_Directions_
Retype only the lines running from the beginning of the entries below to the line with "SD = np.array([-1, 2.45, .74]);", both included. Do not include pictures.

_Records for the exercise_
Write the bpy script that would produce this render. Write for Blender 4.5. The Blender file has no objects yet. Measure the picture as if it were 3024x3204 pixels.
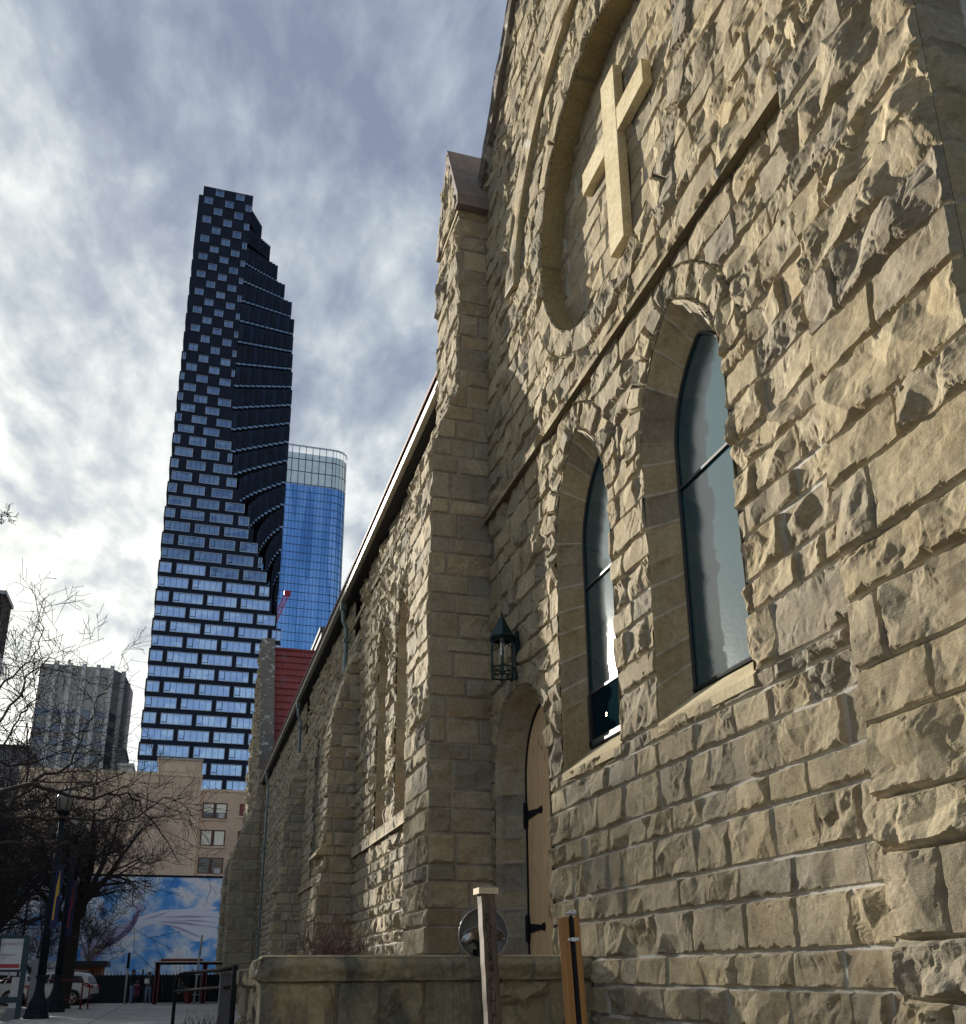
import bpy, bmesh, math, random
import numpy as np
from mathutils import Vector, Matrix
random.seed(7); rng = np.random.default_rng(7)
SC = bpy.context.scene
COL = SC.collection
R = math.radians
# ------------------------------------------------------------------ camera model
F0, CX, CY = 3036., 1512., 2016.
YAW, PIT, ROLL = R(16.7), R(18.8), R(0.4)
EYE = np.array([0, 0, 1.6])
_f = np.array([math.sin(YAW)*math.cos(PIT), math.cos(YAW)*math.cos(PIT), math.sin(PIT)])
_r0 = np.array([math.cos(YAW), -math.sin(YAW), 0]); _u0 = np.cross(_r0, _f)
_r = _r0*math.cos(ROLL)-_u0*math.sin(ROLL); _u = _u0*math.cos(ROLL)+_r0*math.sin(ROLL)
def ray(u, v): return _r*(u-CX)-_u*(v-CY)+_f*F0
def onx(u, v, X): d = ray(u, v); return EYE+d*(X/d[0])
def ony(u, v, Y): d = ray(u, v); return EYE+d*(Y/d[1])
def onz(u, v, Z=0.2): d = ray(u, v); return EYE+d*((Z-1.6)/d[2])
cam = bpy.data.cameras.new('camera'); co = bpy.data.objects.new('camera', cam); COL.objects.link(co)
M = Matrix(((_r[0], _u[0], -_f[0], 0), (_r[1], _u[1], -_f[1], 0), (_r[2], _u[2], -_f[2], 1.6), (0, 0, 0, 1)))
co.matrix_world = M
cam.sensor_fit = 'HORIZONTAL'; cam.sensor_width = 36; cam.lens = F0/3024*36
cam.shift_y = (CY-1602)/3024; cam.clip_end = 5000; cam.clip_start = .05
SC.camera = co
# sun: direction towards the sun
SD = np.array([-1, 2.45, .74]); SD = SD/np.linalg.norm(SD)

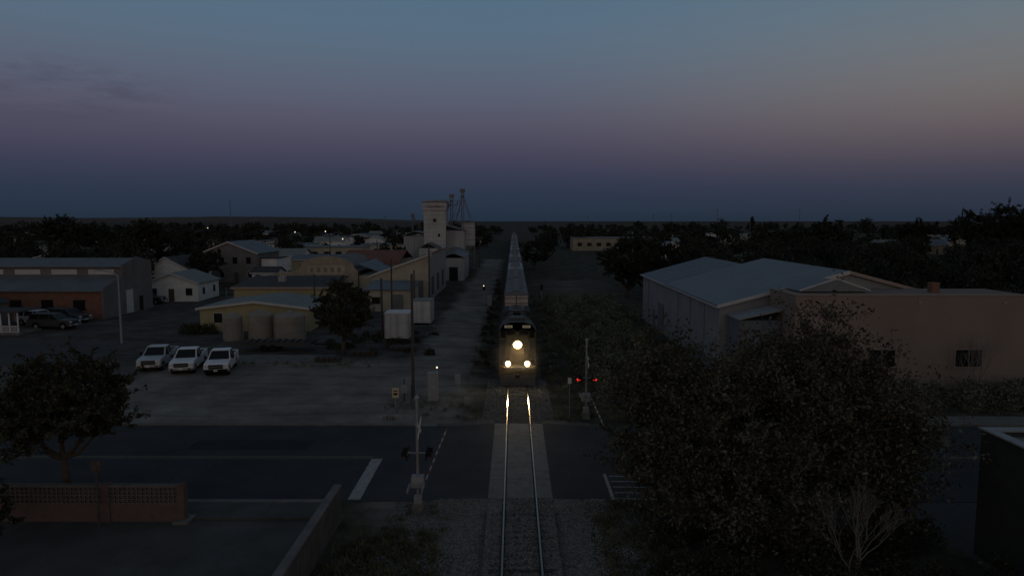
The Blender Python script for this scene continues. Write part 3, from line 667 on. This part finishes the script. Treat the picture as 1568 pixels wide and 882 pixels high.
g=G('electric_meter_box',(-8.0,49,0));g.tube('p',wood,[(0,0,0),(0,0,1.7)],.06,6);g.box('c',galv,-.2,.2,-.2,-.05,.7,1.3);g.tube('p',galv,[(.5,.2,0),(.5,.2,1.2)],.05,6);g.done(True)
g=G('warning_sign',(-8.35,47.3,0));g.tube('p',galv,[(0,0,0),(0,0,1.5)],.035,6);g.box('s',signY,-.24,.24,-.07,-.04,.75,1.45);g.box('t',blackM,-.15,.15,-.075,-.071,1.2,1.28);g.box('t',blackM,-.15,.15,-.075,-.071,.95,1.1);g.done(True)
g=G('wayside_signal',(-4.6,106,0));g.tube('p',galv,[(0,0,0),(0,0,3.4)],.07,6);g.box('h',blackM,-.2,.2,-.1,.1,2.4,3.3);g.box('b',galv,.5,1.2,-.3,.3,0,1.6);g.tube('l',whiteE,[(-.05,-.12,3.1),(-.05,-.2,3.1)],.08,10);g.done(True)
g=G('wayside_signal',(4.6,112,0));g.tube('p',galv,[(0,0,0),(0,0,2.6)],.07,6);g.box('h',blackM,-.2,.2,-.1,.1,1.8,2.7);g.done(True)
g=G('sign_post',(-17.95,28.4,0));g.tube('p',wood,[(0,0,0),(0,0,2.9)],.05,6);g.box('b',wood,-.2,.2,-.03,.03,2.5,2.95);g.done(True)
g=G('sign_post',(21.4,33,0));g.tube('p',galv,[(0,0,0),(0,0,2.6)],.04,6);g.box('b',galv,-.2,.2,-.05,-.03,1.9,2.55);g.done(True)
for (x,y,z) in ((-115,360,7),(-88,320,8),(-75,300,5),(-210,470,8)):
    g=G('lit_street_lamp',(x,y,0));g.tube('p',wood,[(0,0,0),(0,0,z)],.1,5);g.tube('l',whiteE,[(0,0,z),(0,0,z+.4)],.2,8);g.done(True)
def container(name,x,y,w,d,h,mat,roof):
    g=G(name,(x,y,0));g.box('body',mat,-w/2,w/2,0,d,.25,h);g.box('roof',roof,-w/2-.04,w/2+.04,-.04,d+.04,h,h+.08)
    g.box('posts',galv,-w/2-.02,-w/2+.08,-.03,-.003,.25,h);g.box('posts',galv,w/2-.08,w/2+.02,-.03,-.003,.25,h);g.box('doors',galv,-.03,.03,-.03,-.003,.3,h-.1)
    g.box('skids',wood,-w/2,-w/2+.25,0,d,0,.25);g.box('skids',wood,w/2-.25,w/2,0,d,0,.25);g.done(True)
container('white_storage_container',-12.9,74.5,2.7,3.0,3.0,whitew,white)
container('white_storage_shed',-11.7,86,2.4,3.5,3.0,whitew,roofGr)
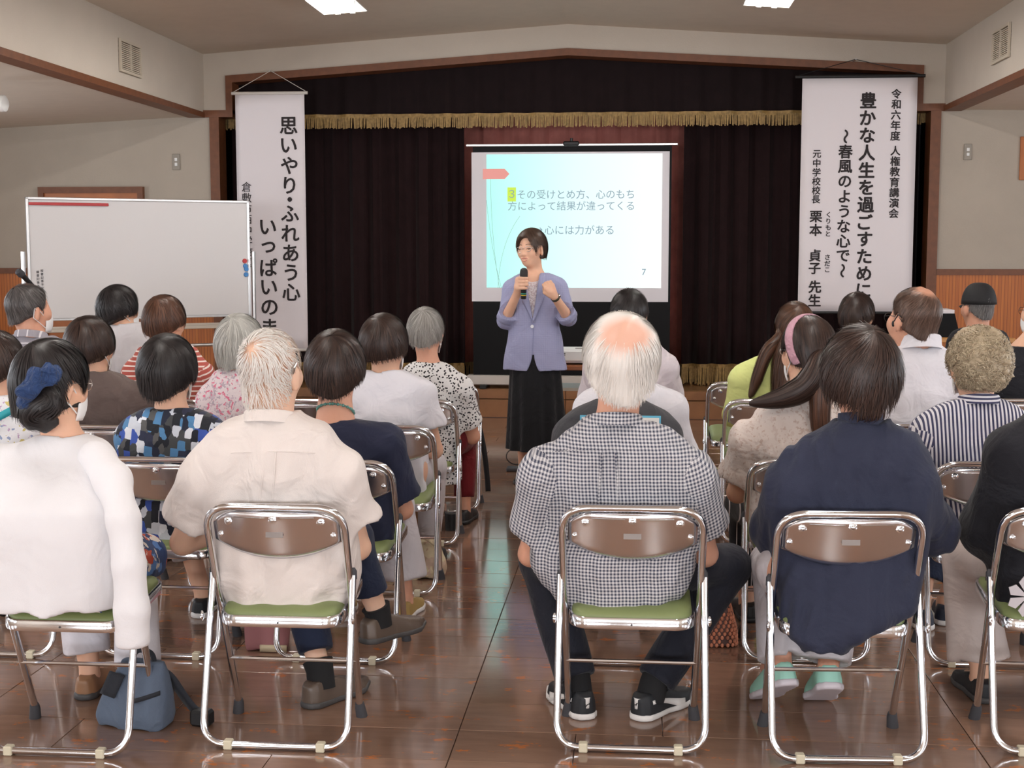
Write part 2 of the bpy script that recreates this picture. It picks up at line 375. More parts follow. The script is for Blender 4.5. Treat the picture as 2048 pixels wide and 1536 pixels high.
# curtains
def velvet(name, col, r=.85): return mat(name, col, r, vary=.12, vscale=10, spec=.15, Sheen_Weight=.12, Sheen_Roughness=.4)
M['vel_dark'] = velvet('dark_velvet', sr(36, 21, 22)); M['vel_lit'] = velvet('lit_maroon_velvet', sr(178, 110, 100)); M['vel_val'] = velvet('valance_velvet', sr(28, 18, 19))  # light falling on the back curtain is put into its lighter maroon
M['gold'] = mat('gold_fringe', sr(154, 124, 72), .6, vary=.3, vscale=40)
def curtain(name, label, x0, x1, y, z0, z1, m, pleat=.16, amp=.05, fringe=None, ztop=None, seed=0):
    rr = random.Random(seed); L = x1 - x0; n = max(24, int(L / .02)); ph = [rr.uniform(0, 6.28) for _ in range(3)]
    off = lambda x: amp * (sin(2 * pi * x / pleat + ph[0] + 1.2 * sin(x * 2.1 + ph[1])) * .7 + .3 * sin(2 * pi * x / (pleat * .43) + ph[2]))
    def fn(u, v):
        x = x0 + L * u; zt = z1 if ztop is None else ztop(x)
        return (x, y + off(x) * (.55 + .45 * (1 - v)), z0 + (zt - z0) * v)
    root = thing(name, label, 'curtain', (0, 0, 0))
    o = MB().grid(fn, n, 8).ob('drape', m, root); md = o.modifiers.new('s', 'SOLIDIFY'); md.thickness = .006
    if fringe:
        fb = MB(); h = fringe; nb = int(L / .011); topz = z0
        fb.grid(lambda u, v: (x0 + L * u, y - .012 + off(x0 + L * u), topz - .012 + .035 * v), n, 2)
        for i in range(nb):
            x = x0 + L * (i + rr.random() * .6) / nb; yy = y - .014 + off(x) + rr.uniform(-.008, .004); dz = h * rr.uniform(.88, 1.06); dx = rr.uniform(-.006, .006)
            w = .0055
            fb.add([(x - w, yy, topz), (x + w, yy, topz), (x + dx + w * .9, yy - .004, topz - dz), (x + dx - w * .9, yy - .004, topz - dz)], [(0, 1, 2, 3)])
        f = fb.ob('fringe', M['gold'], root, kind='stuff')
    return root
zf = wz(1100, 226)
def vtop(x): return (zl + (zm - zl) * (x - uL) / (XRIDGE - uL) if x < XRIDGE else zm + (zr_ - zm) * (x - XRIDGE) / (uR - XRIDGE)) + .05
curtain('stage_valance', 'long dark valance with gold fringe across the top of the stage', lL + .05, lR - .05, YW + .205, zf, 3.2, M['vel_val'], .3, .03, fringe=zf - wz(1100, 250), ztop=vtop, seed=3)
curtain('stage_curtain', 'dark stage curtain left of the projection screen', lL + .04, wx(912), YW + .55, ZS + .16, zf + .25, M['vel_dark'], .2, .06, fringe=.15, seed=4)
curtain('stage_curtain', 'dark stage curtain right of the projection screen with gold bottom fringe', wx(1372), lR - .04, YW + .55, ZS + .17, zf + .25, M['vel_dark'], .2, .06, fringe=.16, seed=5)
curtain('stage_curtain', 'maroon back curtain, coloured as if lit, directly behind the projection screen', wx(870), wx(1420), YW + .95, ZS + .14, zf + .3, M['vel_lit'], .22, .05, fringe=.13, seed=6)
# vents on the beams
def vent(x, pxs, label, sgn):
    px0, py0, px1, py1 = pxs
    def hit(px, py): v = ray(px, py); return CAM + v * (x / v[0])
    a = hit(px0, (py0 + py1) / 2); b = hit(px1, (py0 + py1) / 2); z1 = hit((px0 + px1) / 2, py0)[2]; z0 = hit((px0 + px1) / 2, py1)[2]
    y0, y1 = sorted((a[1], b[1])); zc = (z0 + z1) / 2; yc = (y0 + y1) / 2; h = (z1 - z0) * .44; w = (y1 - y0) / 2
    t = thing('ceiling_vent', label, 'vent', (x, yc, zc)); f = MB()
    th = .02 * sgn; X = lambda p, q: (min(p, q), max(p, q))
    x0, x1 = X(0, th)
    e_ = .0005; f.box((x0, -w, -h), (x1, -w + .02, h)).box((x0, w - .02, -h), (x1, w, h)).box((x0, -w + .0202, -h + e_), (x1 - e_ * sgn, w - .0202, -h + .02)).box((x0, -w + .0202, h - .02), (x1 - e_ * sgn, w - .0202, h - e_)).box((x0, -.008, -h + .0205), (x1 - e_ * sgn, .008, h - .0205))
    f.ob('frame', M['vent'], t, smooth=False)
    n = 14
    x0, x1 = X(0, th * .6)
    sm = MB().box((x0, -w + .02, -.004), (x1, w - .02, .004)).mesh('slat', False)
    for i in range(n): obj('slat', sm, M['vent'], t, loc=(0, 0, -h + .03 + (2 * h - .06) * i / (n - 1)))
    MB().box((X(0, .003 * sgn)[0], -w, -h), (X(0, .003 * sgn)[1], w, h)).ob('backing', M['ventd'], t, smooth=False)
M['vent'] = mat('vent_paint', sr(196, 184, 166), .6); M['ventd'] = mat('vent_shade', sr(110, 98, 82), .8)
vent(BL, (237, 80, 279, 154), 'beige vent grille on the left roof beam', 1)
vent(BR, (1988, 50, 2022, 126), 'beige vent grille on the right roof beam', -1)
# switch plates
def plate(px0, py0, px1, py1, label):
    a = W(px0, py0, YW); b = W(px1, py1, YW); t = thing('switch_plate', label, 'switch', ((a[0] + b[0]) / 2, YW, (a[2] + b[2]) / 2)); w = (b[0] - a[0]) / 2; h = (a[2] - b[2]) / 2
    MB().box((-w, -.012, -h), (w, 0, h), .003).ob('plate', M['platem'], t, smooth=False)
    for i in (-1, 1): MB().box((-w * .35, -.018, h * (.3 * i) - h * .2), (w * .35, -.012, h * .3 * i + h * .2), .002).ob('switch', M['white'], t, smooth=False)
M['platem'] = mat('plate_grey', sr(150, 142, 130), .5)
plate(345, 308, 361, 340, 'metal switch plate on the white wall above the whiteboard')
plate(1928, 288, 1943, 320, 'metal switch plate on the white wall right of the stage')
a = W(2040, 300, YW - .01)
tag(MB().box((a[0], YW - .02, a[2] - .25), (a[0] + .4, YW - .002, a[2] + .11), .004).ob('wooden_board', M['doorwood'], smooth=False), 'brown wooden board on the wall at the far right edge', 'board')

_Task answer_
Write the bpy script that would produce this render. Write for Blender 4.5. The Blender file has no objects yet. Measure the picture as if it were 3024x3204 pixels.
import bpy, bmesh, math, random
import numpy as np
from mathutils import Vector, Matrix
random.seed(7); rng = np.random.default_rng(7)
SC = bpy.context.scene
COL = SC.collection
R = math.radians
# ------------------------------------------------------------------ camera model
F0, CX, CY = 3036., 1512., 2016.
YAW, PIT, ROLL = R(16.7), R(18.8), R(0.4)
EYE = np.array([0, 0, 1.6])
_f = np.array([math.sin(YAW)*math.cos(PIT), math.cos(YAW)*math.cos(PIT), math.sin(PIT)])
_r0 = np.array([math.cos(YAW), -math.sin(YAW), 0]); _u0 = np.cross(_r0, _f)
_r = _r0*math.cos(ROLL)-_u0*math.sin(ROLL); _u = _u0*math.cos(ROLL)+_r0*math.sin(ROLL)
def ray(u, v): return _r*(u-CX)-_u*(v-CY)+_f*F0
def onx(u, v, X): d = ray(u, v); return EYE+d*(X/d[0])
def ony(u, v, Y): d = ray(u, v); return EYE+d*(Y/d[1])
def onz(u, v, Z=0.2): d = ray(u, v); return EYE+d*((Z-1.6)/d[2])
cam = bpy.data.cameras.new('camera'); co = bpy.data.objects.new('camera', cam); COL.objects.link(co)
M = Matrix(((_r[0], _u[0], -_f[0], 0), (_r[1], _u[1], -_f[1], 0), (_r[2], _u[2], -_f[2], 1.6), (0, 0, 0, 1)))
co.matrix_world = M
cam.sensor_fit = 'HORIZONTAL'; cam.sensor_width = 36; cam.lens = F0/3024*36
cam.shift_y = (CY-1602)/3024; cam.clip_end = 5000; cam.clip_start = .05
SC.camera = co
# sun: direction towards the sun
SD = np.array([-1, 2.45, .74]); SD = SD/np.linalg.norm(SD)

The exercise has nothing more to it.